If you have an idea for a feat, rule, class, prestige class, skill trick, spell, or any other aspect of the game, then please feel free to post it here in a comment on the weekly post titled "New Rule Ideas". I also encourage people to give a rating of 1-5 on each rule, and will eventually create a list of the top rated rules. 

Please refrain from discussing existing rules unless they relate to a rule you would like to create.

Thanks, and Game On!

Wednesday, July 29, 2009

Initiative idea

I was reading a hackmaster RPG book today, and one of their concepts intrigued me. They gave an example of a round where a band of orcs attacks the party. The initiative was counted down, with every 5 representing the orcs moving closer (20: Orcs begin yelling and drawing weapons, rogue gets to move on initiative 18. 15: orcs begin to move, fighter and ranger take actions. 10, orcs speed up to a full charge. 5 orcs arrive and the unlucky wizard with initiative 5 gets hammered.
I liked the description and the way it added realism to the actions of the players ( ie, the faster ones were able to react quicker). I also thought about what to do if the party were in the orcs' position. I believe that a party should be able to self-determine initiative depending on their plan in a surprise round, and if they are capable of communication or devising a way of timing the attack. I know the rules basically allow that with delay and ready, but I think initiative in surprise rounds should be open and rolled after the battle joins.

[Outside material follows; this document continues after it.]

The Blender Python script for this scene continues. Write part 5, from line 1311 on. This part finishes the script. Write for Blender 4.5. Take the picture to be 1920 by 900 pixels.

Any ideas on how to add to this kind of action? (I love the countdown as the players wait in turn to act. It would seem to add urgency)

1 comment:

  1. It seems pretty administratively burdensome, no?

    What about the floating initiative idea?

    Create an excel sheet that produces random numbers between 0 and 19 (with no decimal places) and add 1 + the Init mod of each player for each line. Each round recalculate (a simple F9 on a PC) and then sort high to low and you have a floating initiative.

    The beauty of this is the dynamic feel of the flow of battle. You may catch an opponent on their heels and get two actions on them back to back, or vice versa. It really rewards those with high initiative mods.

    The pain in this is the adjudication of round durations for effects. If rage lasts 4 rounds on your action, then you may get cheated out of some hp if your 4th round has you go first, and the baddies have a full round on a winded barbarian.